From
May 27, 2007
 
 

In Morocco's mountains

There’s solitude high up in the Atlas Mountains - only your guide, your mule and a few excited locals will know you’re there

The back of beyond used to be easy to find. It was a village called Imlil, a 90-minute drive out of Marrakesh. From there, you trekked up Jebel Toubkal, North Africa’s highest mountain, to see something of the great unknown. Sleeping options were simple, too: either bring your own sleeping bag or throw down Berber blankets.

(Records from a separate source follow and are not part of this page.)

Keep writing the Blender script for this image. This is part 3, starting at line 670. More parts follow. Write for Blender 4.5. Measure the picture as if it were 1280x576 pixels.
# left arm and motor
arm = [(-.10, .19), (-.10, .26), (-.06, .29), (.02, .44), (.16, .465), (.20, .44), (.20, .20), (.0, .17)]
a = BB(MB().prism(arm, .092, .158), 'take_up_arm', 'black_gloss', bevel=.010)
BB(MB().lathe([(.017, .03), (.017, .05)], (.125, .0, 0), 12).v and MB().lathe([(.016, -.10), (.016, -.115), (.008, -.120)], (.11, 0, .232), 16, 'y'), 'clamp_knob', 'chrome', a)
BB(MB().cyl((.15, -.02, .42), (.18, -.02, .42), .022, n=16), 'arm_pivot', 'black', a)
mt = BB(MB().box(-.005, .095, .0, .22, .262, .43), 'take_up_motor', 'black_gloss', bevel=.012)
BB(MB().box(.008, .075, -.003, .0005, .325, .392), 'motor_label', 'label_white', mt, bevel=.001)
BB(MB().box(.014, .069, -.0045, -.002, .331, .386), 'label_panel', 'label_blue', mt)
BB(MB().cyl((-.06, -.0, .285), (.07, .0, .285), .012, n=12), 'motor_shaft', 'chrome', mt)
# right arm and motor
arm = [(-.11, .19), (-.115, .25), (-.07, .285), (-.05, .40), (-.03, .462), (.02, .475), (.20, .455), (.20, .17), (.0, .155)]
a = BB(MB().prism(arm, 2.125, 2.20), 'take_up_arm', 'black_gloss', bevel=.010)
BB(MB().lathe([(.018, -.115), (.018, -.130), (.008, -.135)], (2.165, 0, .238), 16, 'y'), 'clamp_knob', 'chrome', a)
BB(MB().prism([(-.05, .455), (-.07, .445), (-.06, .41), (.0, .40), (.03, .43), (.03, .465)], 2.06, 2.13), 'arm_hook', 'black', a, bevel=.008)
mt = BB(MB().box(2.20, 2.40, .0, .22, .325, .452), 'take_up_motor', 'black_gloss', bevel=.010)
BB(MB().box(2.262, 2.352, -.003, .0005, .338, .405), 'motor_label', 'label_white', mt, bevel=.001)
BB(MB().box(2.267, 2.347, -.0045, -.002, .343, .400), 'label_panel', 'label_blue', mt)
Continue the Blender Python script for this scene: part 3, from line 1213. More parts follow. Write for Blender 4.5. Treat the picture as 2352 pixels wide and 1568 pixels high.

Cheap flights and Marrakesh’s racing popularity have changed things. Villages that could not be reached by road in the 1990s are now accessible by car and studded with television antennae. Richard Branson owns a kasbah in the shadow of the mountain. Toubkal has become the great known.

So, where to go without fear of bumping into your neighbour? People told me I should look up a mountain called M’Goun.

At 13,356ft, just 309ft short of Jebel Toubkal, M’Goun still feels remote. It’s not much more than 100 miles from Marrakesh, but it can take the best part of a day to get there – especially if, like us, you linger over breakfast in your riad and stop for lunch at the Cascades d’Ouzoud, memorable for the daring of the Barbary apes and the beauty of the waterfalls.

By the time we wound up towards the M’Goun peak, late sun was bronzing the foothills of the Atlas. Below was a vision of such extraordinary calm and beauty that we stopped to stare: an enchanted valley hemmed in by precipitous mountains, its green floor embroidered with a broad, meandering thread of gold.